Tomer D. Ullman is the Morris Kahn Associate Professor of Psychology in Harvard University’s Department of Psychology. He earned a B.Sc. in Cognitive Science and Physics from the Hebrew University in 2008 and a Ph.D. in Brain and Cognitive Sciences from the Massachusetts Institute of Technology in 2015. From 2015 to 2018, he served as a postdoctoral associate at the Center for Brains, Minds, and Machines. Currently, he heads the Computation, Cognition, and Development lab and is affiliated with the Kempner Institute for the Study of Natural and Artificial Intelligence, the Center for Brain Science, the Harvard Brain Science Initiative, and the Mind Brain Behavior Initiative. His research receives funding from the National Science Foundation and the Center for Brains, Minds, and Machines.

As a cognitive scientist, Tomer Ullman focuses on common-sense reasoning and constructing computational models to explain high-level cognitive processes and the acquisition of new knowledge by children and adults. His investigations target how intuitive theories of agents and objects form, offering functional and algorithmic accounts of their learning—key to comprehending human intelligence and enhancing human-like artificial intelligence. Core interests include computational cognitive models, child development, judgment and decision making, and hierarchical reasoning. Ullman has been honored with the Best Paper Award at the 2012 International Conference on Development and Learning for “Sticking to the evidence?
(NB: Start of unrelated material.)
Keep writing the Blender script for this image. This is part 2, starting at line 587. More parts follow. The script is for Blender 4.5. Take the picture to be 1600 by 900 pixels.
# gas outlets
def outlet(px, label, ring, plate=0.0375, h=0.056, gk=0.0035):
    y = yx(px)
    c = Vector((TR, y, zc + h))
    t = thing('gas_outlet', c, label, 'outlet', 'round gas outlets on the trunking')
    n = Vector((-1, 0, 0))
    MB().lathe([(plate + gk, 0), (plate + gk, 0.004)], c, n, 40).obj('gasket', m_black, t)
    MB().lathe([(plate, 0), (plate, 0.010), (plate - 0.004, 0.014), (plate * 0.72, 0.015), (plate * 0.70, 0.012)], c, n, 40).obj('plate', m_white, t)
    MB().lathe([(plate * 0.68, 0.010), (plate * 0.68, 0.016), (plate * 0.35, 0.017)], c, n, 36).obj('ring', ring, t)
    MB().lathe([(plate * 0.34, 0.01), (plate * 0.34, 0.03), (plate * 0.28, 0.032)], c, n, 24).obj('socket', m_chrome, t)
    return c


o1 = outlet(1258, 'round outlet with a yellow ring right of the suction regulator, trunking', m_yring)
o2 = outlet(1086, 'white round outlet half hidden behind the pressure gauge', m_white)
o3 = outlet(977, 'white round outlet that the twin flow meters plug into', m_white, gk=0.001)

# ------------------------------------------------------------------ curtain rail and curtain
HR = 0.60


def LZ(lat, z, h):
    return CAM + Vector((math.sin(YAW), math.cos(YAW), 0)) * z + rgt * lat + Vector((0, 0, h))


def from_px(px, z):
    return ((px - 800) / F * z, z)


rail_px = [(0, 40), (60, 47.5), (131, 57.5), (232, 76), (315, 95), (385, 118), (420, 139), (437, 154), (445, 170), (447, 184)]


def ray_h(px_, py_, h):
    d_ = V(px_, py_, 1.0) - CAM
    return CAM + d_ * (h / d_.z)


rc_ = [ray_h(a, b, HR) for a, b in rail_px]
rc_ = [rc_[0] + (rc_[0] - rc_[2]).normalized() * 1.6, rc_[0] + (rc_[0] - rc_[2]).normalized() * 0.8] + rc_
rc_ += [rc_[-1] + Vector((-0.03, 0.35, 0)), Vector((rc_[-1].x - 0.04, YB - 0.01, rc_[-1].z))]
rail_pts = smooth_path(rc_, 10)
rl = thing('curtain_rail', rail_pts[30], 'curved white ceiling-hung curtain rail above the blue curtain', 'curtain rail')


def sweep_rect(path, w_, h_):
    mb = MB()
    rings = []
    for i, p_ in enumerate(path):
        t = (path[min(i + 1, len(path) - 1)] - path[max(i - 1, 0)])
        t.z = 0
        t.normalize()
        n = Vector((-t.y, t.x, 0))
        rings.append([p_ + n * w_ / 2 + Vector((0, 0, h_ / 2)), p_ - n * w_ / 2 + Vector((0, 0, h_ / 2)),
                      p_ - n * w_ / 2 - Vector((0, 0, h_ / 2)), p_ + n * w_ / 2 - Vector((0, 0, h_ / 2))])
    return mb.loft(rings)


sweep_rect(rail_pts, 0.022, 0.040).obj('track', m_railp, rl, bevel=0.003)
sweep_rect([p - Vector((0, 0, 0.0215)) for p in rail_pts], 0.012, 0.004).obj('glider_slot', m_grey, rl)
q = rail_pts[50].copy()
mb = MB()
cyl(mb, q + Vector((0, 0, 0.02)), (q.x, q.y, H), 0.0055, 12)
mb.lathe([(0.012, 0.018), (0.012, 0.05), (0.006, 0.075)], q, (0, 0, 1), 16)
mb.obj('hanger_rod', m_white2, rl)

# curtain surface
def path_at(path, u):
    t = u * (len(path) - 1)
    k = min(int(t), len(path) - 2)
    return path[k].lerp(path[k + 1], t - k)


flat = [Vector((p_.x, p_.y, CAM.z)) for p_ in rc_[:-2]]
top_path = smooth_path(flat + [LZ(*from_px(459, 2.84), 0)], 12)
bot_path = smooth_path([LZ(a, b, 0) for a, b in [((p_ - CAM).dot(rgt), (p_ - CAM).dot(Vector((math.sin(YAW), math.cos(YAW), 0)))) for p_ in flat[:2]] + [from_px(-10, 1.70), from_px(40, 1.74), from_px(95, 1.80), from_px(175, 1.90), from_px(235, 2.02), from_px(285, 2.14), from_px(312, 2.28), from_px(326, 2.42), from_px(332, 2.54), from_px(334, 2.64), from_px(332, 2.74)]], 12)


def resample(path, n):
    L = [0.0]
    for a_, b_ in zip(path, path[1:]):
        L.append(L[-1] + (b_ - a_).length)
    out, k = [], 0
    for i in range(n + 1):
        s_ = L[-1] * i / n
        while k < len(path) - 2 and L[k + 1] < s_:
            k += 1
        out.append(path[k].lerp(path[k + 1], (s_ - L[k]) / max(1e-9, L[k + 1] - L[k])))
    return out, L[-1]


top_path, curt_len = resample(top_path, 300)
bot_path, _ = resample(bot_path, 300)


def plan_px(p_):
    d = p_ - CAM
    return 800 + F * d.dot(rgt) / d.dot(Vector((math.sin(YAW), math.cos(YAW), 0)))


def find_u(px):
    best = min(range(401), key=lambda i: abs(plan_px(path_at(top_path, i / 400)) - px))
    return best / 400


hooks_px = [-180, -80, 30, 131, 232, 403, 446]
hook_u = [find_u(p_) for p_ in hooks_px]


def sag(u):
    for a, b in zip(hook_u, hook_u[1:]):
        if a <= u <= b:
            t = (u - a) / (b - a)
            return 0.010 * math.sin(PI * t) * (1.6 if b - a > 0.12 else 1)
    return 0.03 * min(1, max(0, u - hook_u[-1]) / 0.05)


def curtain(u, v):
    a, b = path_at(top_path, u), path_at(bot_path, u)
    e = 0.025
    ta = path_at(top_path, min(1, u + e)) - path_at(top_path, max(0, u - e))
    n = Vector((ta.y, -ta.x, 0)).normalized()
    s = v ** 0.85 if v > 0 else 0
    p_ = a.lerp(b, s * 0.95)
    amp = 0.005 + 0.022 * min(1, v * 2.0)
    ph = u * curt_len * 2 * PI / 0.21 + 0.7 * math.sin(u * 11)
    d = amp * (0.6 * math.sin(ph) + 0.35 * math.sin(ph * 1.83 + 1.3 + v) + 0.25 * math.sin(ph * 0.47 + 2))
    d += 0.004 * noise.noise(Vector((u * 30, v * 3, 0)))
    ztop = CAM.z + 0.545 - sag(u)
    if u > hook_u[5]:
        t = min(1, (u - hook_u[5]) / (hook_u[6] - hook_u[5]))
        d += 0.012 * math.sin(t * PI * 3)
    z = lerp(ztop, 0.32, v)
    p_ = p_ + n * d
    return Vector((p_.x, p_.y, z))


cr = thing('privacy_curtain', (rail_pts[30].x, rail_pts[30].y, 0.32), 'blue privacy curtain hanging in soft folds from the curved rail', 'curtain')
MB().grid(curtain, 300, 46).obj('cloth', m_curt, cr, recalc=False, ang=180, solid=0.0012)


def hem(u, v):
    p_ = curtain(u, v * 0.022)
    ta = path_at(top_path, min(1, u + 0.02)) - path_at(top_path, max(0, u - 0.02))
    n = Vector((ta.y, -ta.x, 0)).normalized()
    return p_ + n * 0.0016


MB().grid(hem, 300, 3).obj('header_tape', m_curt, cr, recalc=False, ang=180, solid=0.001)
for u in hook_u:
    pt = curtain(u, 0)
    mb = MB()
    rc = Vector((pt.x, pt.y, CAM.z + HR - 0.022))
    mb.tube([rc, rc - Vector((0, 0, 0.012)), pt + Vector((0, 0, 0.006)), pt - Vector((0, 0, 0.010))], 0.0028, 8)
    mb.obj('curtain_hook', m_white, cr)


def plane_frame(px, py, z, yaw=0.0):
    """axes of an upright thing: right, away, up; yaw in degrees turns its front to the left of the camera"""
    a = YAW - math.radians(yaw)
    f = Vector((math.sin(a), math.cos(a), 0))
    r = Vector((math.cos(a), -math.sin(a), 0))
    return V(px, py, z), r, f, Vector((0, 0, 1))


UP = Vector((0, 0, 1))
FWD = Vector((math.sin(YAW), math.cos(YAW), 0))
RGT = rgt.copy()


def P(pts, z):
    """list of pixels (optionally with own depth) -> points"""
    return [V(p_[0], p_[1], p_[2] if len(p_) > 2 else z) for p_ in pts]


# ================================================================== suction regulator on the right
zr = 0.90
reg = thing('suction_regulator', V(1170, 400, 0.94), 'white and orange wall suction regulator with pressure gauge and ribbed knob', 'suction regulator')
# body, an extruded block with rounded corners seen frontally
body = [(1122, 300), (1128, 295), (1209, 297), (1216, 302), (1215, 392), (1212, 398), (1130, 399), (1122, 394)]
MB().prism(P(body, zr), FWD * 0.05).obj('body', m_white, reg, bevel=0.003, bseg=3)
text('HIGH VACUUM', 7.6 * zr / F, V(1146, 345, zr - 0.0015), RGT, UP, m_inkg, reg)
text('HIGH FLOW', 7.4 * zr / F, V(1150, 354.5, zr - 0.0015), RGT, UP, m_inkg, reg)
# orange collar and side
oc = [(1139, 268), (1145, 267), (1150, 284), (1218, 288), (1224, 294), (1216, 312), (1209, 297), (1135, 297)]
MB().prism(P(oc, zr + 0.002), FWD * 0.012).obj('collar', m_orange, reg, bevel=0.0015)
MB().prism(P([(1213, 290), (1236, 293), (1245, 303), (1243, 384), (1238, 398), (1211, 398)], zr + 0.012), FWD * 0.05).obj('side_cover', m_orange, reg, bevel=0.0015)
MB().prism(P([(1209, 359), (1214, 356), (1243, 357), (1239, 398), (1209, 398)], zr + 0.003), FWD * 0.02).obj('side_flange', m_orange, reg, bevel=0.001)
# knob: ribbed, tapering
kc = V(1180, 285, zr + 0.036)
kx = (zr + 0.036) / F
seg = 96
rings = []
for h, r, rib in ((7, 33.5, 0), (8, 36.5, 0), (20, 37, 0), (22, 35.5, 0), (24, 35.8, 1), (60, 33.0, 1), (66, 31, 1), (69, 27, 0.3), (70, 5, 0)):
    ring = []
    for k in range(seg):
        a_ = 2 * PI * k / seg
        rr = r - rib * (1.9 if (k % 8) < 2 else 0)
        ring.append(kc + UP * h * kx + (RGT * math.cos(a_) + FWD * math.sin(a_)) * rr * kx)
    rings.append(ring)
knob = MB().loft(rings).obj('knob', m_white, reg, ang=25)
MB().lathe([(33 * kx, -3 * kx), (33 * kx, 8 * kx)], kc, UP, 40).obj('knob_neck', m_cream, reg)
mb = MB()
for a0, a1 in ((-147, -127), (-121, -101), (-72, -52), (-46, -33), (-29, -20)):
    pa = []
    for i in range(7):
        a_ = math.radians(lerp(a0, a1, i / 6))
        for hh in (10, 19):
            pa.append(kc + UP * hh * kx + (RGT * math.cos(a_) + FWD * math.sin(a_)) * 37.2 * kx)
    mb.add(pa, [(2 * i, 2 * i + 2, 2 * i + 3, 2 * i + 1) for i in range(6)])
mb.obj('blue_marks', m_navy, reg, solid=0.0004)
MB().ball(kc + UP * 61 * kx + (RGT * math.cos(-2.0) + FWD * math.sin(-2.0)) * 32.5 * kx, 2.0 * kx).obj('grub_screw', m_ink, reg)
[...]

A computational and behavioral case study of micro-theory change in the domain of magnetism” and served as a Jacobs Foundation Research Fellow from 2022 to 2024.

Ullman’s publications feature prominent contributions such as the chapter “Bayesian Models of Conceptual Development: Learning as Building Models of the World” (Annual Review of Developmental Psychology, 2020, with Joshua B. Tenenbaum), “Bayesian models of cognitive development” (Bayesian Models of Cognition, 2024, with Elizabeth Bonawitz), “The capacity limits of moving objects in the imagination” (Nature Communications, 2025, with H. Balaban), “Physics versus graphics as an organizing dichotomy in cognition” (Trends in Cognitive Sciences, 2025, with H. Balaban), and “People evaluate agents based on the algorithms that drive their behavior” (Open Mind, 2025, with E. Bigelow). These works significantly influence cognitive science, developmental psychology, and artificial intelligence by integrating empirical findings with formal modeling.